PHILIPPINES-CHINA The Philippines asks an international tribunal to declare China’s vast territorial claims in the South China Sea invalid, saying Beijing’s island-building and other acts have trampled other nations’ maritime rights and irreversibly damaged coral reefs.
PAKISTAN-AFGHANISTAN One-day peace talks between Afghan officials and Taliban representatives ended with both sides agreeing to meet again after the Islamic fasting month of Ramadan, Pakistan’s Foreign Ministry says. More on p14
AFGHANISTAN The first-ever female nominee for the supreme court in Afghanistan fails to receiver enough votes of approval from the parliament.
MALAYSIA Authorities raid the office of state investment fund 1MDB as part of an investigation into allegations that hundreds of millions of dollars were funneled from the fund to the personal accounts of Prime Minister Najib Razak.
THAILAND Ten months after two British tourists were killed on a resort island in Thailand, prosecutors call their first witnesses in a case marked by claims that the accused — two migrant workers from Myanmar — were tortured into confessing.
NORTH KOREA In a country with zero kindergartens specifically for the deaf, Robert Grund wants to help establish the first. It’s a small step, but Grund, the Pyongyang representative of the World Federation of the Deaf and the city’s only full-time deaf foreign resident, sees it as part of a larger push to end isolation for the deaf. More on p12
USA The South Carolina Senate gave its final approval Tuesday to removing the Confederate flag from the Capitol grounds, but across the hall in the House, Republicans quietly sought a way to make a last stand to preserve some kind of symbol honoring their Southern ancestors at the Statehouse. The House was scheduled to begin debate yesterday on the bill to take down the flag and its pole and send the banner to the state’s Confederate Relic Room. Republican Gov. Nikki Haley and business leaders support the proposal.

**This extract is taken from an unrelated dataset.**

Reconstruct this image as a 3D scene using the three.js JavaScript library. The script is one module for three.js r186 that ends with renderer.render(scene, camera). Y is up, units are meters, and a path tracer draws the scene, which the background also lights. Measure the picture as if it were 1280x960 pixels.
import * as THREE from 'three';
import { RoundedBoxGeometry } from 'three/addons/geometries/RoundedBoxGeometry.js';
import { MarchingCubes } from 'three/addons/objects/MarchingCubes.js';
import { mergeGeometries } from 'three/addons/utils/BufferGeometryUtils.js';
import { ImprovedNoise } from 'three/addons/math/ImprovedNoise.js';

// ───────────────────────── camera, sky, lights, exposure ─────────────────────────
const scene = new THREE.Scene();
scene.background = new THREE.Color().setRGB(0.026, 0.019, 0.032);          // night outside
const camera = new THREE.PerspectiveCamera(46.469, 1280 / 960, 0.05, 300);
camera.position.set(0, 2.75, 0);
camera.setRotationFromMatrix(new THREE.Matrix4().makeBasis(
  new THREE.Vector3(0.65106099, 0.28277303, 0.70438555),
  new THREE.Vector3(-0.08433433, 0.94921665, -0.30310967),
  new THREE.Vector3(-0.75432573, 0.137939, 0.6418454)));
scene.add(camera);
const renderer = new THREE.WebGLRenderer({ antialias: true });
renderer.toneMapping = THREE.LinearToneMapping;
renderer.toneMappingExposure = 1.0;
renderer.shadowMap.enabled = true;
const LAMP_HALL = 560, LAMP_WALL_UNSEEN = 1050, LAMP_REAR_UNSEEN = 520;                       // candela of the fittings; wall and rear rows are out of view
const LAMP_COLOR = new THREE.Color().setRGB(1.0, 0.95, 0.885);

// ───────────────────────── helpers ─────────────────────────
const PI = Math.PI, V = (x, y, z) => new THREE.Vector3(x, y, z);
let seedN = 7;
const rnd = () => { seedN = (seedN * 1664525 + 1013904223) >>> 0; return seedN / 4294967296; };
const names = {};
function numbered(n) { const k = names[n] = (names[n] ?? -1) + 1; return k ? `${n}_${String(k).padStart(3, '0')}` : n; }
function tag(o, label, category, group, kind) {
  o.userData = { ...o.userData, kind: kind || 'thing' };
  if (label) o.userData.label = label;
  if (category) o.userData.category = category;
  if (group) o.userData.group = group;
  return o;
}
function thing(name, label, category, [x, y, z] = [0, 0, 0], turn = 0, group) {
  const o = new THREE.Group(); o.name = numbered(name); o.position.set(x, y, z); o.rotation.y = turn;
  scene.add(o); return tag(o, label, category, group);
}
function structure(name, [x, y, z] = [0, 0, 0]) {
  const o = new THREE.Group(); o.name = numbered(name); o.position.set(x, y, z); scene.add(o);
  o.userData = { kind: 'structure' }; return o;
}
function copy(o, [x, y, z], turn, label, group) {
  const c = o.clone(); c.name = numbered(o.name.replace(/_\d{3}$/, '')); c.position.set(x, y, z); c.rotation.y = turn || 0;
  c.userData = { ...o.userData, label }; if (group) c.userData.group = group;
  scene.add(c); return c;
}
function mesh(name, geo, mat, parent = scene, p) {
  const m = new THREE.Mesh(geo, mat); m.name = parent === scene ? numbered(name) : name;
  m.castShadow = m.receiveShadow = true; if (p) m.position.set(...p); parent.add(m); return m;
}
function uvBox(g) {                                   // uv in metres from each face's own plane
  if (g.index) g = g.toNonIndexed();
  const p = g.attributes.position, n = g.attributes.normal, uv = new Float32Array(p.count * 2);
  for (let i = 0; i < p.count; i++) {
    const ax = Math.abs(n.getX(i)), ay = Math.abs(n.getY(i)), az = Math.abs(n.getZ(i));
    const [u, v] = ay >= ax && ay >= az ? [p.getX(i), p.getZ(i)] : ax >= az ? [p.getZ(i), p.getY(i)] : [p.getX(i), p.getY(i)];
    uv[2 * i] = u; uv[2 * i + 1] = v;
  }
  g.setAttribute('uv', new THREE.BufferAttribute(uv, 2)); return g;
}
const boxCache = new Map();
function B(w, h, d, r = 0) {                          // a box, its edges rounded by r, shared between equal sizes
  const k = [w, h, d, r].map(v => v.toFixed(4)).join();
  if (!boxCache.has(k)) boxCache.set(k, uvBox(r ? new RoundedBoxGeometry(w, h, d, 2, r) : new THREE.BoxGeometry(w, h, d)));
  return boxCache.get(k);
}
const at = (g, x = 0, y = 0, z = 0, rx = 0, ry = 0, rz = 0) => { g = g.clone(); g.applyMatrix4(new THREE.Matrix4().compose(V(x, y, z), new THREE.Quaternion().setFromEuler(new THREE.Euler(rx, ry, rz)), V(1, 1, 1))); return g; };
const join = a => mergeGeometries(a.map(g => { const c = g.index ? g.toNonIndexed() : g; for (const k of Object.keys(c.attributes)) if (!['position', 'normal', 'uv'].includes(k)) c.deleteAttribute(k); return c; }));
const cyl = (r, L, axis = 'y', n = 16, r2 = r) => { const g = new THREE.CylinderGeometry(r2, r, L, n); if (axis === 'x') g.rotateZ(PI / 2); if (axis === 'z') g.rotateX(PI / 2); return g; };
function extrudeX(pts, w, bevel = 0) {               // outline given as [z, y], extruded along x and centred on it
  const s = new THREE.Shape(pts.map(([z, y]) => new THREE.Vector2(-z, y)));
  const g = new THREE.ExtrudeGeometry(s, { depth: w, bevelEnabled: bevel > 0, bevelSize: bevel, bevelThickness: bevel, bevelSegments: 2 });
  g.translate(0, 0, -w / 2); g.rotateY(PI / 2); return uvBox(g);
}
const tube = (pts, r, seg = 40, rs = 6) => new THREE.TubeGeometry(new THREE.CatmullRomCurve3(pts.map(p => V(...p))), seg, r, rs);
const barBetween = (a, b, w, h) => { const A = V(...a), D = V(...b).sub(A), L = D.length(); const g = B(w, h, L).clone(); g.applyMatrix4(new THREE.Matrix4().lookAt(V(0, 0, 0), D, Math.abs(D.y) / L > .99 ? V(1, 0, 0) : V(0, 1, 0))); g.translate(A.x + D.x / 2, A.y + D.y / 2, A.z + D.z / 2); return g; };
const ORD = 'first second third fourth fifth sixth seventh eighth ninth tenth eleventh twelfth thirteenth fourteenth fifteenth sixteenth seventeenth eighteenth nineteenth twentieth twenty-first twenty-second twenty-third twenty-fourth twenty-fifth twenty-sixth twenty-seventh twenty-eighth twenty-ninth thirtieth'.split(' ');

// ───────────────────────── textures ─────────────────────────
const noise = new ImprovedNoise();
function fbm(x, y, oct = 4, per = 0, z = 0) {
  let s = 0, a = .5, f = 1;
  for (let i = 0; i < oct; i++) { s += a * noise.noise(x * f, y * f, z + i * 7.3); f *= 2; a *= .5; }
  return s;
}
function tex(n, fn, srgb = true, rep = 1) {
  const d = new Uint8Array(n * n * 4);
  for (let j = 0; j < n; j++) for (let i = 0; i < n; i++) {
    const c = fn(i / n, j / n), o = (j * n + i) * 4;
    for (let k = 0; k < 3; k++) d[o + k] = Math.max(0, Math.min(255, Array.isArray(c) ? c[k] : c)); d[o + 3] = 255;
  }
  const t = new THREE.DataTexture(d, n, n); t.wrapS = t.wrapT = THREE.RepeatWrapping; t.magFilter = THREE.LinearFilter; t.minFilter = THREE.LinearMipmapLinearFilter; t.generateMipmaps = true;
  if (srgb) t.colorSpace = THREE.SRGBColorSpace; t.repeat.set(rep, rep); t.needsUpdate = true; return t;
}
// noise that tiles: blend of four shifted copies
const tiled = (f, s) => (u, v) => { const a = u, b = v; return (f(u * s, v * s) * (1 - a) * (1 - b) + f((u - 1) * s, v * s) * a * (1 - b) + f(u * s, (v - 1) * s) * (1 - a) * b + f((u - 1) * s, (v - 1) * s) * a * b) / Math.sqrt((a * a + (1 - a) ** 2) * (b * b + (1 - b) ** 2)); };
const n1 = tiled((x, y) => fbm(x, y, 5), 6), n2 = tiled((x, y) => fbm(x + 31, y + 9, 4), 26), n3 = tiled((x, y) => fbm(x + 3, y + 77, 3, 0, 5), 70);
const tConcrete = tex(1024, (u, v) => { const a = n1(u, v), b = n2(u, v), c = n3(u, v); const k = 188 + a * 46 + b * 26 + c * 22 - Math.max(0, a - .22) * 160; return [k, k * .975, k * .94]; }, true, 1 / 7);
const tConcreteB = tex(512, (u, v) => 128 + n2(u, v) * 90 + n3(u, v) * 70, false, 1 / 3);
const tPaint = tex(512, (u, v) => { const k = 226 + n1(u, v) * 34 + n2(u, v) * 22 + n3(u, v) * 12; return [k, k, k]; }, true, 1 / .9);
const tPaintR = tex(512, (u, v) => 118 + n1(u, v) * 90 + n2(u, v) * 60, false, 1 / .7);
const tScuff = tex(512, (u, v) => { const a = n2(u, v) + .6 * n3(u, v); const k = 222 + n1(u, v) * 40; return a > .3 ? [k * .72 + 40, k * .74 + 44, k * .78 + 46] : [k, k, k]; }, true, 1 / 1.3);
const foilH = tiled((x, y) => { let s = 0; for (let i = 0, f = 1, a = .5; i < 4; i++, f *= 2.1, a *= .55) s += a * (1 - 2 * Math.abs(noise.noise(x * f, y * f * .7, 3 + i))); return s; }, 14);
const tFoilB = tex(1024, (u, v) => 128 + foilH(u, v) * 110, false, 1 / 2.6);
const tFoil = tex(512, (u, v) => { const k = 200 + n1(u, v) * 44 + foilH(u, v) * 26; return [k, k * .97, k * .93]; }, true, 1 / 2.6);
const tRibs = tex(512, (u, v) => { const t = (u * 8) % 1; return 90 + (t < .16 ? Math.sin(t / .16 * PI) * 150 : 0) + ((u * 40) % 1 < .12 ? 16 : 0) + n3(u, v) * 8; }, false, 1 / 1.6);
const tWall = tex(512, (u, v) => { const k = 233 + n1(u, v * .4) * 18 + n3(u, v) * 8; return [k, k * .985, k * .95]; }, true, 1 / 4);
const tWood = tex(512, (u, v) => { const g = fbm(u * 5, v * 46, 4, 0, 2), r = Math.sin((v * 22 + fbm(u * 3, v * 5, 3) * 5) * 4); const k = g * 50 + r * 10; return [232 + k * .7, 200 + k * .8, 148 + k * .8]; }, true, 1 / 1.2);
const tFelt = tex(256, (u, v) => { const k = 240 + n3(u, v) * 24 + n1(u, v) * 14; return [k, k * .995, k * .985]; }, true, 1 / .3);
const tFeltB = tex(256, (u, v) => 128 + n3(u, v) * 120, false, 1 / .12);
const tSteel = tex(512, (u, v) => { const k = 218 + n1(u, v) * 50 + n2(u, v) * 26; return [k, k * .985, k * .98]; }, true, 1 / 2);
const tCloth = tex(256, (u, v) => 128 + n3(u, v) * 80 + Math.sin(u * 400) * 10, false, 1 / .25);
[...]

ECUADOR Pope Francis is wrapping up the Ecuador leg of his South American pilgrimage after issuing a call for a new economic and ecological world order where the goods of the Earth are shared by everyone.
RUSSIA vetoed a U.N. resolution yesterday that would have condemned the 1995 massacre of Muslim men at Srebrenica during the Bosnian war as a “crime of genocide,” saying that singling out the Bosnian Serbs for a war crime would create greater division in the Balkans.